The brothers unloaded bales of peat moss onto a two-wheel cart, then wheeled the cart to a hand-operated elevator that held exactly 15 bales. In the basement, “We’d lay them down in stacks, three bales high, kicking rats out of the way all the time,” Wayne said.

“The first time we got a forklift, we thought we were in heaven,” he said, chuckling.

In 1968, as urban renewal led to plans to take up the railroad tracks that ran through downtown, Fayette Seed moved to 630 South Broadway. Ernest Goins’ brother, Cecil, was working at Fayette Seed by then.

“In the early 1970s is when the lawn and garden aspect of our business really started to take off,” Wayne said. By the latter part of the 1970s, agriculture was beginning to decline in Fayette County. “The whole time the farm business was going down, the lawn and garden business was going up.”

Fayette Seed never called itself a garden center “because we didn’t carry nursery stock. But for backyard gardeners and people who had truck gardens, we were their first choice,” Jerry said. During the 1980s, Fayette Seed had secondary stores on Winchester Road and Regency Road. By the early 1990s, only the Red Mile store remained.

The last of Fayette Seed’s early partners, Floyd H. Wright, died in 1985. Ernest Goins became the sole owner and made his sons equal partners. Four years later, the store moved to its present site at 731 Red Mile Road. Ernest died in 1992.

Leaving ‘a big void’

The reality of Fayette Seed closing might not hit backyard gardeners and horse farms until next spring, and not just in Fayette County.

“We’re talking tens of thousands of retail and commercial customers who come all the way from Ashland, Paintsville, Prestonsburg, Manchester, London, Somerset, Danville, Lawrenceburg, Frankfort,” Wayne said.

Fayette Seed sold to high school horticulture programs throughout Central Kentucky, the Lexington Cemetery, LFUCG, plus Morehead State University, the University of Kentucky, Eastern Kentucky University and Georgetown College.

Eighty percent of their plant sales are vegetable plants, starting with onion sets in early February, followed by garlic bulbs and shallots, and seed potatoes the first of March.

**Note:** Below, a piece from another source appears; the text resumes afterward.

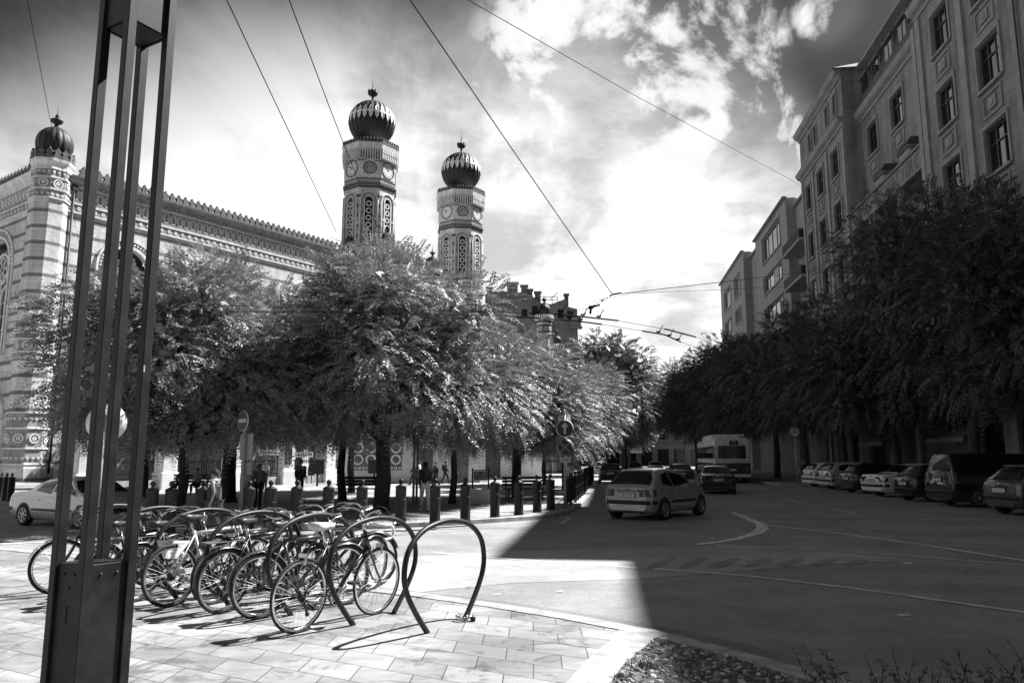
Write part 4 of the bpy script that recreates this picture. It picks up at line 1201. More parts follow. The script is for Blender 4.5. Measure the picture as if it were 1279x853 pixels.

“It’s going to be a big void, I can tell you,” Jerry said. “People are going to have to go to more than one place to get what they bought there, if they can even find things.”

Fayette Seed packaged and sold its own line of seeds. In January, employees weighed and packaged beans, peas and corn, plus weighed and packaged several dozen small vegetable seed like kale, carrots, radishes, lettuce and spinach.

The store carried seed from large companies like Burpee Seeds for $1.99 or $2.99 a packet, Jerry said. “But I guarantee, there are more seed in our packets that we sell for 95 cents,” he said.

There will be a dispersal sale of store fixtures and office equipment at 10 a.m. Nov. 19.

Fayette Seed has two part-time and two full-time employees. “Everybody has a job lined up, so that doesn’t weigh on me,” Jerry said.

Everybody but Jerry.

“I won’t know what to do with myself,” he said, taking off his glasses and wiping his eyes. “I get teary just thinking about it.”